__BRIEF__.
Copy out every line exactly as given.

__RECORDED INFORMATION__.
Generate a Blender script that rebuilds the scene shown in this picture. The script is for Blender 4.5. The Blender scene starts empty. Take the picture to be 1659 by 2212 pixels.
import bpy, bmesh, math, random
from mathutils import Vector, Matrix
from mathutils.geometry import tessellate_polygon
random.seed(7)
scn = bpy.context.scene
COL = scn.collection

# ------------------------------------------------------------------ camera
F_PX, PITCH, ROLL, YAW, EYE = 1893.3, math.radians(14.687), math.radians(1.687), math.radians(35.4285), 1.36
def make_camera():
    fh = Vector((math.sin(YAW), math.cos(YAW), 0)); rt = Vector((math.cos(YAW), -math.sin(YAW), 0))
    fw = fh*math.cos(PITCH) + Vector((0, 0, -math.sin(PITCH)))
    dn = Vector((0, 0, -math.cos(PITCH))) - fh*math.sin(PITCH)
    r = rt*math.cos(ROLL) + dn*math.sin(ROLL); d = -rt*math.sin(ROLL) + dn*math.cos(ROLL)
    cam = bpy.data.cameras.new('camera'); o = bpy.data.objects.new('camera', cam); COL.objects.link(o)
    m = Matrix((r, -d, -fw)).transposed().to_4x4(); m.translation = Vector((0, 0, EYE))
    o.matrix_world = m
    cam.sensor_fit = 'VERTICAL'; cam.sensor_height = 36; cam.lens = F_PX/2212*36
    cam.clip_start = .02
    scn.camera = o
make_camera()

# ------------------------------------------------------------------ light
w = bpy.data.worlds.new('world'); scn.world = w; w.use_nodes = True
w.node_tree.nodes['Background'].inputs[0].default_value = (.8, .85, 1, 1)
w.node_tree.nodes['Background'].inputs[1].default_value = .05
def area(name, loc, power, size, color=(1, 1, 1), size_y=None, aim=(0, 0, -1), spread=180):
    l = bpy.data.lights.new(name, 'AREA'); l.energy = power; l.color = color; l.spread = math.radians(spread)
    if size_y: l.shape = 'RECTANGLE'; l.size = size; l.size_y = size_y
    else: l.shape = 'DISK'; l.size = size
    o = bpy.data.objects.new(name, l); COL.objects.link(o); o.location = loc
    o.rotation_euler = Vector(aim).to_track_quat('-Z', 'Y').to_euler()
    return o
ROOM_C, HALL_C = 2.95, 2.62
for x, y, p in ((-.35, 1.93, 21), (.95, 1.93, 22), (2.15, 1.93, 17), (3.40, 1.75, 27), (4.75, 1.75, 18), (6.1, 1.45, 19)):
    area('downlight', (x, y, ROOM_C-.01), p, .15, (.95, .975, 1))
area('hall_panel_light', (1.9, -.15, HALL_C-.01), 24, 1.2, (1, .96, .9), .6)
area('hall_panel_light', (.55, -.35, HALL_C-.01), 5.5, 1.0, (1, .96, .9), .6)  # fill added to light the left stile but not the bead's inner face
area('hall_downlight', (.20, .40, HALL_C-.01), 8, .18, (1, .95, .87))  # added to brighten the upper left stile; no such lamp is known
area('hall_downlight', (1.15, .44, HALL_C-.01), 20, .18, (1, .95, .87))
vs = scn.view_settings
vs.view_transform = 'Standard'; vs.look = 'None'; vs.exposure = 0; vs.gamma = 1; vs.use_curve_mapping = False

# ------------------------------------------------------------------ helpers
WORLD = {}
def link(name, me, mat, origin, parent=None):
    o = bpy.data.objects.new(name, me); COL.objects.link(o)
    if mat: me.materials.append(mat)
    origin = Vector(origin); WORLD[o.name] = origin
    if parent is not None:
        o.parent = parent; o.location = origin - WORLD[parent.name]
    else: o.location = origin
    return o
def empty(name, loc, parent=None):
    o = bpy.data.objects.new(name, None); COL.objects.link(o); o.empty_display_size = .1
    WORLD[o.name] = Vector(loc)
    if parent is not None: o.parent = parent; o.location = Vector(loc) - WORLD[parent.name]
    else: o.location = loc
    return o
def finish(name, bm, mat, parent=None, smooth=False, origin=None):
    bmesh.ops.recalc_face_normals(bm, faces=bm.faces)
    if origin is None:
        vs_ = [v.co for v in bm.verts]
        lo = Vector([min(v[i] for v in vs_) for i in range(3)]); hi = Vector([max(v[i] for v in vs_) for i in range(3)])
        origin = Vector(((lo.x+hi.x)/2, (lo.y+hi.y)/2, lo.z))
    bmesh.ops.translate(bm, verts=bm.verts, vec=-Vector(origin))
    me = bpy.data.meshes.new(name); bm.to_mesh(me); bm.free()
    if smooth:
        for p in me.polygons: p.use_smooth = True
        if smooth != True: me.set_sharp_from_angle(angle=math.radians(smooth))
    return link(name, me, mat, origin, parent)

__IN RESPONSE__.
Generate a Blender script that rebuilds the scene shown in this picture. The script is for Blender 4.5. The Blender scene starts empty. Take the picture to be 1659 by 2212 pixels.
import bpy, bmesh, math, random
from mathutils import Vector, Matrix
from mathutils.geometry import tessellate_polygon
random.seed(7)
scn = bpy.context.scene
COL = scn.collection

# ------------------------------------------------------------------ camera
F_PX, PITCH, ROLL, YAW, EYE = 1893.3, math.radians(14.687), math.radians(1.687), math.radians(35.4285), 1.36
def make_camera():
    fh = Vector((math.sin(YAW), math.cos(YAW), 0)); rt = Vector((math.cos(YAW), -math.sin(YAW), 0))
    fw = fh*math.cos(PITCH) + Vector((0, 0, -math.sin(PITCH)))
    dn = Vector((0, 0, -math.cos(PITCH))) - fh*math.sin(PITCH)
    r = rt*math.cos(ROLL) + dn*math.sin(ROLL); d = -rt*math.sin(ROLL) + dn*math.cos(ROLL)
    cam = bpy.data.cameras.new('camera'); o = bpy.data.objects.new('camera', cam); COL.objects.link(o)
    m = Matrix((r, -d, -fw)).transposed().to_4x4(); m.translation = Vector((0, 0, EYE))
    o.matrix_world = m
    cam.sensor_fit = 'VERTICAL'; cam.sensor_height = 36; cam.lens = F_PX/2212*36
    cam.clip_start = .02
    scn.camera = o
make_camera()

# ------------------------------------------------------------------ light
w = bpy.data.worlds.new('world'); scn.world = w; w.use_nodes = True
w.node_tree.nodes['Background'].inputs[0].default_value = (.8, .85, 1, 1)
w.node_tree.nodes['Background'].inputs[1].default_value = .05
def area(name, loc, power, size, color=(1, 1, 1), size_y=None, aim=(0, 0, -1), spread=180):
    l = bpy.data.lights.new(name, 'AREA'); l.energy = power; l.color = color; l.spread = math.radians(spread)
    if size_y: l.shape = 'RECTANGLE'; l.size = size; l.size_y = size_y
    else: l.shape = 'DISK'; l.size = size
    o = bpy.data.objects.new(name, l); COL.objects.link(o); o.location = loc
    o.rotation_euler = Vector(aim).to_track_quat('-Z', 'Y').to_euler()
    return o
ROOM_C, HALL_C = 2.95, 2.62
for x, y, p in ((-.35, 1.93, 21), (.95, 1.93, 22), (2.15, 1.93, 17), (3.40, 1.75, 27), (4.75, 1.75, 18), (6.1, 1.45, 19)):
    area('downlight', (x, y, ROOM_C-.01), p, .15, (.95, .975, 1))
area('hall_panel_light', (1.9, -.15, HALL_C-.01), 24, 1.2, (1, .96, .9), .6)
area('hall_panel_light', (.55, -.35, HALL_C-.01), 5.5, 1.0, (1, .96, .9), .6)  # fill added to light the left stile but not the bead's inner face
area('hall_downlight', (.20, .40, HALL_C-.01), 8, .18, (1, .95, .87))  # added to brighten the upper left stile; no such lamp is known
area('hall_downlight', (1.15, .44, HALL_C-.01), 20, .18, (1, .95, .87))
vs = scn.view_settings
vs.view_transform = 'Standard'; vs.look = 'None'; vs.exposure = 0; vs.gamma = 1; vs.use_curve_mapping = False

# ------------------------------------------------------------------ helpers
WORLD = {}
def link(name, me, mat, origin, parent=None):
    o = bpy.data.objects.new(name, me); COL.objects.link(o)
    if mat: me.materials.append(mat)
    origin = Vector(origin); WORLD[o.name] = origin
    if parent is not None:
        o.parent = parent; o.location = origin - WORLD[parent.name]
    else: o.location = origin
    return o
def empty(name, loc, parent=None):
    o = bpy.data.objects.new(name, None); COL.objects.link(o); o.empty_display_size = .1
    WORLD[o.name] = Vector(loc)
    if parent is not None: o.parent = parent; o.location = Vector(loc) - WORLD[parent.name]
    else: o.location = loc
    return o
def finish(name, bm, mat, parent=None, smooth=False, origin=None):
    bmesh.ops.recalc_face_normals(bm, faces=bm.faces)
    if origin is None:
        vs_ = [v.co for v in bm.verts]
        lo = Vector([min(v[i] for v in vs_) for i in range(3)]); hi = Vector([max(v[i] for v in vs_) for i in range(3)])
        origin = Vector(((lo.x+hi.x)/2, (lo.y+hi.y)/2, lo.z))
    bmesh.ops.translate(bm, verts=bm.verts, vec=-Vector(origin))
    me = bpy.data.meshes.new(name); bm.to_mesh(me); bm.free()
    if smooth:
        for p in me.polygons: p.use_smooth = True
        if smooth != True: me.set_sharp_from_angle(angle=math.radians(smooth))
    return link(name, me, mat, origin, parent)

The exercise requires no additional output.